**DATASET SECTION:**

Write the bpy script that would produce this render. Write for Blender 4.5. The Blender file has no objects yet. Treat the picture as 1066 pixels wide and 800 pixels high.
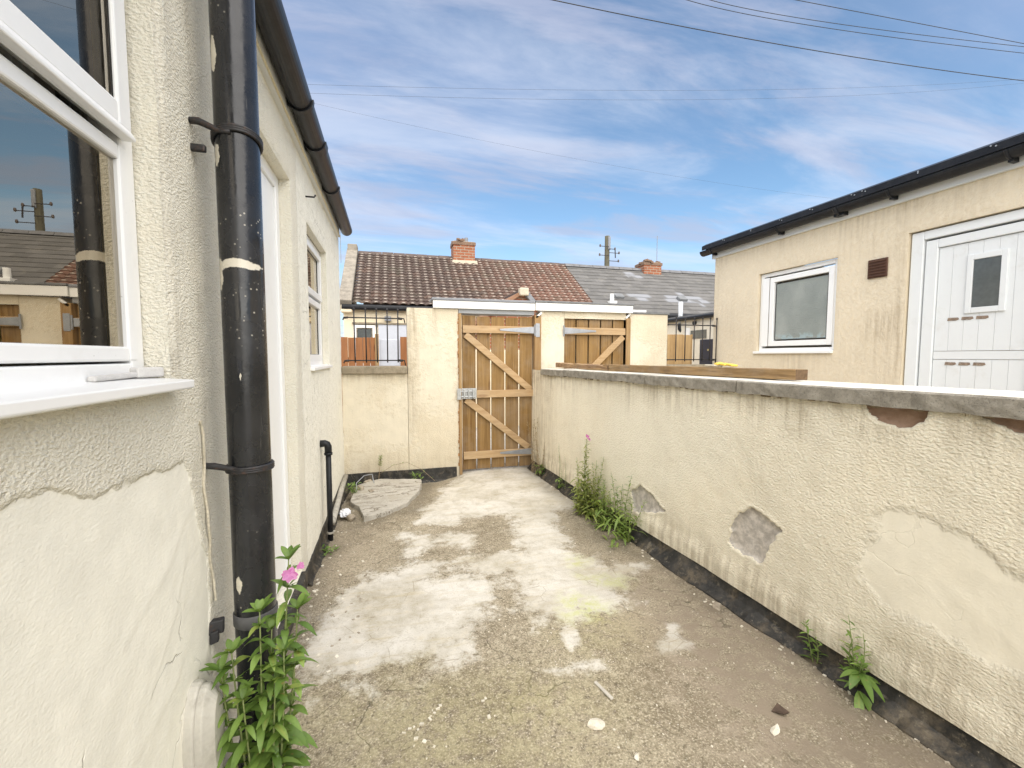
import bpy, math, random
import numpy as np
from mathutils import Vector, Matrix
random.seed(7)
R = math.radians
scene = bpy.context.scene
COL = scene.collection

# ------------------------------------------------------------------ helpers: objects
def tag(o, label=None, cat=None, group=None, kind=None):
    if label: o['label'] = label
    if cat: o['category'] = cat
    if group: o['group'] = group
    if kind: o['kind'] = kind
    return o

def thing(name, label, cat, loc=(0, 0, 0), group=None):
    o = bpy.data.objects.new(name, None)
    o.empty_display_size = 0.1
    COL.objects.link(o)
    o.location = loc
    return tag(o, label, cat, group)

class MB:
    """collects geometry of ONE mesh object (world coordinates)"""
    def __init__(s):
        s.v = []; s.f = []; s.mi = []; s.cur = 0
    def add(s, vs, fs):
        b = len(s.v)
        s.v.extend([tuple(p) for p in vs])
        for f in fs:
            s.f.append([i + b for i in f]); s.mi.append(s.cur)
        return s
    def box(s, x0, x1, y0, y1, z0, z1):
        vs = [(x, y, z) for z in (z0, z1) for y in (y0, y1) for x in (x0, x1)]
        return s.add(vs, [(0, 2, 3, 1), (4, 5, 7, 6), (0, 1, 5, 4), (2, 6, 7, 3), (0, 4, 6, 2), (1, 3, 7, 5)])
    def obox(s, c, ax, ay, az, hx, hy, hz):
        c = Vector(c); ax = Vector(ax).normalized(); ay = Vector(ay).normalized(); az = Vector(az).normalized()
        vs = [c + ax * hx * i + ay * hy * j + az * hz * k for k in (-1, 1) for j in (-1, 1) for i in (-1, 1)]
        return s.add(vs, [(0, 2, 3, 1), (4, 5, 7, 6), (0, 1, 5, 4), (2, 6, 7, 3), (0, 4, 6, 2), (1, 3, 7, 5)])
    def beam(s, p, q, w, h, up=(0, 0, 1)):
        p = Vector(p); q = Vector(q); d = (q - p); L = d.length; d.normalize()
        sd = d.cross(Vector(up))
        if sd.length < 1e-4: sd = d.cross(Vector((1, 0, 0)))
        sd.normalize(); u = sd.cross(d)
        return s.obox((p + q) / 2, d, sd, u, L / 2, w / 2, h / 2)
    def tube(s, pts, r, n=10, cap=True):
        pts = [Vector(p) for p in pts]
        rs = r if isinstance(r, (list, tuple)) else [r] * len(pts)
        rings = []; prev = None
        for i, p in enumerate(pts):
            d = (pts[min(i + 1, len(pts) - 1)] - pts[max(i - 1, 0)]).normalized()
            if prev is None:
                a = d.orthogonal().normalized()
            else:
                a = (prev - d * prev.dot(d))
                a = a.normalized() if a.length > 1e-6 else d.orthogonal().normalized()
            prev = a; b = d.cross(a)
            rings.append([p + (a * math.cos(t) + b * math.sin(t)) * rs[i] for t in [2 * math.pi * k / n for k in range(n)]])
        vs = [p for rr in rings for p in rr]; fs = []
        for i in range(len(pts) - 1):
            for k in range(n):
                fs.append((i * n + k, i * n + (k + 1) % n, (i + 1) * n + (k + 1) % n, (i + 1) * n + k))
        if cap:
            fs.append(tuple(range(n))[::-1]); fs.append(tuple((len(pts) - 1) * n + k for k in range(n)))
        return s.add(vs, fs)
    def cyl(s, p, q, r, n=16):
        return s.tube([p, q], r, n)
    def prism(s, poly, fn, a, b):
        """poly: 2-D outline, fn(u, v, w) -> world, extruded w from a to b"""
        n = len(poly)
        vs = [fn(u, v, a) for u, v in poly] + [fn(u, v, b) for u, v in poly]
        fs = [tuple(range(n))[::-1], tuple(range(n, 2 * n))]
        for i in range(n):
            fs.append((i, (i + 1) % n, n + (i + 1) % n, n + i))
        return s.add(vs, fs)
    def quad(s, a, b, c, d):
        return s.add([a, b, c, d], [(0, 1, 2, 3)])
    def build(s, name, mats, parent=None, bevel=0, smooth=False, seg=2, attrs=None):
        me = bpy.data.meshes.new(name)
        me.from_pydata(s.v, [], s.f)
        if not isinstance(mats, (list, tuple)): mats = [mats]
        for m in mats: me.materials.append(m)
        if len(mats) > 1: me.polygons.foreach_set('material_index', s.mi)
        if smooth: me.polygons.foreach_set('use_smooth', [True] * len(me.polygons))
        if attrs:
            for k, a in attrs.items():
                at = me.attributes.new(k, 'FLOAT', 'POINT'); at.data.foreach_set('value', np.asarray(a, dtype=np.float32))
        me.update()
        o = bpy.data.objects.new(name, me)
        COL.objects.link(o)
        if parent:
            o.parent = parent
            o.matrix_parent_inverse = Matrix.Translation(-world_loc(parent))
        if bevel:
            md = o.modifiers.new('bevel', 'BEVEL'); md.width = bevel; md.segments = seg; md.limit_method = 'ANGLE'; md.angle_limit = R(40)
        return o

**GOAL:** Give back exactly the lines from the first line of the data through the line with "COL = scene.collection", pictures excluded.

**CORRECT RESPONSE:**
Write the bpy script that would produce this render. Write for Blender 4.5. The Blender file has no objects yet. Treat the picture as 1066 pixels wide and 800 pixels high.
import bpy, math, random
import numpy as np
from mathutils import Vector, Matrix
random.seed(7)
R = math.radians
scene = bpy.context.scene
COL = scene.collection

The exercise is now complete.